The old saying that anything in Northland not nailed down is likely to be stolen will have to be updated following the theft of an entire bus shelter.
The steel shelter, which was not nailed down but was bolted to a concrete pad at the corner of Waimate North Rd and Te Ahu Ahu Rd, vanished on December 6.
The theft forced Waimate North children to wait in the rain for the bus during the last weeks of the school year, but police say they know who could have taken it.
A car towing a trailer with the missing bus shelter was stopped that night by Kaikohe police but at that stage it had not been reported stolen. Police, however, took the details of the vehicle, which was registered to a Horeke address, and plan to recover the shelter.
"We're still working on it. But we know who has it," a police spokesman said.
Local residents have been landscaping the area around the now absent shelter. One local, who did not want to be named, said the first he knew of the theft was when he saw a child waiting for the bus in pouring rain.
He asked, "Where's the shelter?" to which the soaked child replied, "It's been stolen".
The bus shelter was one of many donated by Totalspan as part of its Undercover Kids programme.
Karen Adams, who owns Totalspan's Bay of Islands/Hokianga franchise with her husband Mel, said more than 350 shelters had been built on rural bus routes around the country.

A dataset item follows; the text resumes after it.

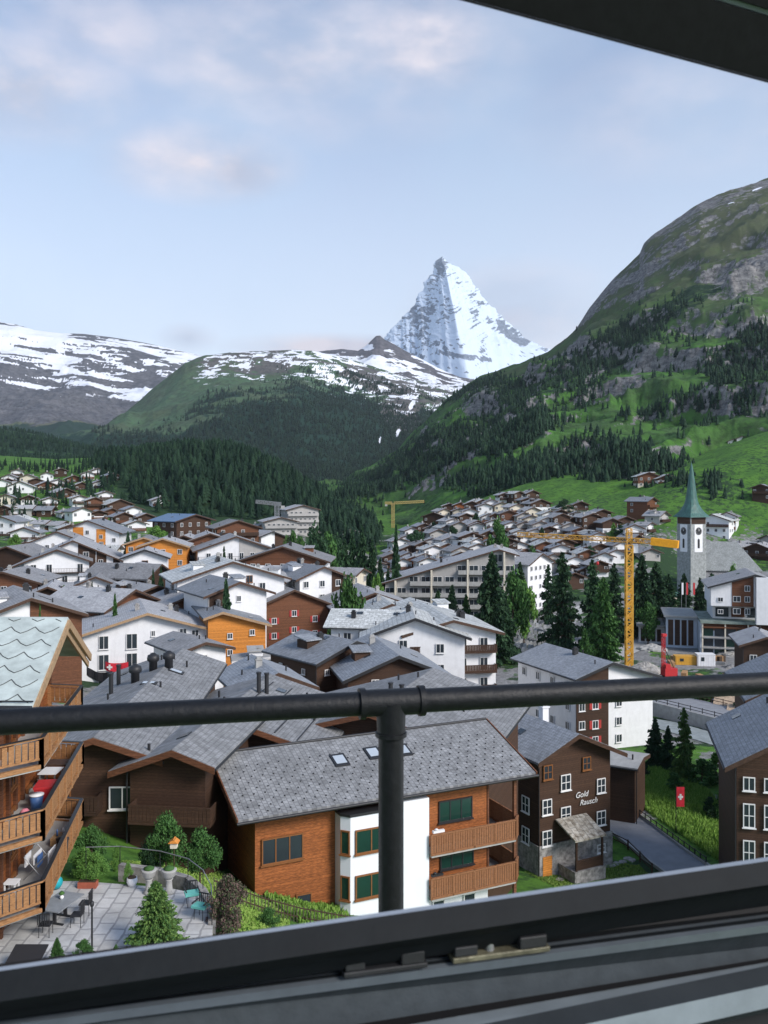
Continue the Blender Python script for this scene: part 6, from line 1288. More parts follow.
# ---------------------------------------------------------------- roads, walls, cemetery
def ribbon(name, pts, w, mt, dz=.12, n=60, kind='structure', label=None):
    P_ = np.array([[q.x, q.y] for q in pts]); t = np.linspace(0, len(P_) - 1, n); X = np.interp(t, range(len(P_)), P_[:, 0]); Y = np.interp(t, range(len(P_)), P_[:, 1])
    dx, dy = np.gradient(X), np.gradient(Y); L = np.hypot(dx, dy); nx_, ny_ = -dy / L, dx / L
    k = 5; off = np.linspace(-w / 2, w / 2, k); XX = X[:, None] + nx_[:, None] * off; YY = Y[:, None] + ny_[:, None] * off; ZZ = Tarr(X, Y)[:, None] + 0 * XX; ZZ = np.maximum(ZZ, Tarr(XX, YY)) + dz
    return tag(linkmesh(name, gridmesh(name, XX, YY, ZZ, None, [mt])), kind='structure')
def kerb(pts, w, side, name='kerb'):
    P_ = [Vector((q.x, q.y, 0)) for q in pts]; m = MB()
    for a, b in zip(P_[:-1], P_[1:]):
        d = (b - a).normalized(); nrm = Vector((-d.y, d.x, 0)) * (w / 2 * side); n = max(1, int((b - a).length / 3))
        for i in range(n):
            u = a.lerp(b, i / n) + nrm; v = a.lerp(b, (i + 1) / n) + nrm; u.z = T(u.x, u.y) + .18; v.z = T(v.x, v.y) + .18; m.beam(u, v, .22, .3)
    return tag(m.build(name, M_conc), kind='structure')
rp1 = [gp_(548, 772), gp_(600, 806), gp_(632, 830), gp_(664, 855), gp_(700, 880), gp_(760, 925)]
ribbon('road', rp1, 4.6, M_road); kerb(rp1, 4.8, 1); kerb(rp1, 4.8, -1)
r2 = [P(620, 700, 1), 0]
ra0, ra1 = Vector((42, 158, 0)), Vector((58.5, 132, 0)); rdv = (ra1 - ra0).normalized(); rn = Vector((rdv.y, -rdv.x, 0))
A = ra0 - rdv * 14; B = ra1 + rdv * 16
m = MB(); c = [A - rn * 4.2, B - rn * 4.2, B + rn * 4.2, A + rn * 4.2]; m.slab([(v.x, v.y) for v in c][::-1], -1.0, 2.0); tag(m.build('road', M_road), kind='structure')
m = MB(); a, b = A + rn * 4.45, B + rn * 4.45
if a.y > (A - rn * 4.45).y: a, b = A - rn * 4.45, B - rn * 4.45
sgn = 1 if a == A + rn * 4.45 else -1
m.beam((a.x, a.y, .6), (b.x, b.y, .6), .45, 3.4); wl_ = m.build('wall', M_conc, None); tag(wl_, 'long grey concrete retaining wall below the pale road at the right', 'wall')
for sg, lab, mt in ((-sgn, 'brown timber rail fence along the far side of the pale road', M_brown), (sgn, 'thin dark railing on top of the concrete retaining wall', M_dark)):
    e = empty('roadside_fence', A + rn * (4.0 * sg) + Vector((0, 0, 2)), 0, lab, 'fence'); L = (B - A).length; n = int(L / 2.2)
    for z in (.5, .95): m = MB(); m.beam(rdv * 0 + Vector((0, 0, z)), rdv * L + Vector((0, 0, z)), .06, .09); m.build('rail', mt, e)
    for i in range(n + 1): q = rdv * (L * i / n); m = MB(); m.box(q.x - .05, q.x + .05, q.y - .05, q.y + .05, 0, 1.1); m.build('fence_post', mt, e)
ribbon('path', [gp_(600, 668), gp_(618, 655), gp_(640, 645), gp_(655, 632), gp_(650, 618)], 5, mat('pale paving', (.42, .42, .41), .9, .2, .15, 1))
ribbon('path', [gp_(568, 650), gp_(560, 635), gp_(570, 615), gp_(590, 605), gp_(600, 596)], 5, MATS['pale paving'])
ribbon('river', [Vector((30, 150, 0)), Vector((44, 140, 0)), Vector((52, 122, 0)), Vector((66, 105, 0))], 5.5, mat('grey glacier water', (.34, .38, .38), .25, .5, .2, .8, bump=.3), .1)
m = MB()
stone_v = [(-.32, 0), (.32, 0), (.32, .75), (.18, .98), (0, 1.05), (-.18, .98), (-.32, .75)]
m.prism(stone_v, -.08, .08); gs = m.mesh('gravestone', mat('pale gravestone', (.50, .51, .52), .85, .2, .3, 4, rnd=.3)); m = MB(); m.box(-.5, .5, -1.6, .2, 0, .14); gb = m.mesh('grave_bed', mat('grave bed', (.20, .22, .18), .9, .2, .4, 3, rnd=.4))
n_ = 0
for r_ in range(9):
    for i in range(18):
        px = 506 + i * 3.7 + r_ * 1.2 + rd_.uniform(-.8, .8); py = 618 + r_ * 3.9 + (px - 506) * .20 + rd_.uniform(-.4, .4)
        if px > 566 or py > 657 or (px < 512 and py < 622): continue
        q = gp_(px, py); e = empty('grave', (q.x, q.y, q.z + .05), R(-10) + rd_.uniform(-.1, .1), 'pale gravestone standing in the terraced churchyard', 'gravestone', 'gravestones in the churchyard'); e.scale = (1.25,) * 3
        linkmesh('headstone', gs, e); linkmesh('grave_bed', gb, e, (0, -.09, 0)); n_ += 1
for k, (a, b) in enumerate((((506, 622), (568, 642)), ((502, 634), (560, 653)), ((522, 616), (572, 634)))):
    a, b = gp_(*a), gp_(*b); c = [a.lerp(b, i / 6) + Vector((0, 3 * math.sin(math.pi * i / 6), 0)) for i in range(7)]; m = MB()
    for u, v in zip(c[:-1], c[1:]): m.beam((u.x, u.y, u.z + .35), (v.x, v.y, v.z + .35), .5, 1.0)
    tag(m.build('terrace_wall', M_stonew if k == 1 else M_conc), ['pale curved terrace wall through the middle of the churchyard', 'grey stone terrace wall along the near side of the churchyard', 'pale terrace wall along the upper side of the churchyard'][k], 'wall')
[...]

They were made from Coloursteel cladding with Perspex windows so the bus driver could see if children were waiting. Depending on the site they were usually mounted on a concrete slab. The shelter on Te Ahu Ahu Rd was the first to be stolen in the Far North, though two others had been damaged.
"It's the kids that miss out when that happens," she said.
Anyone can apply for a shelter by going to totalspan.co.nz/community-projects and filling in the form.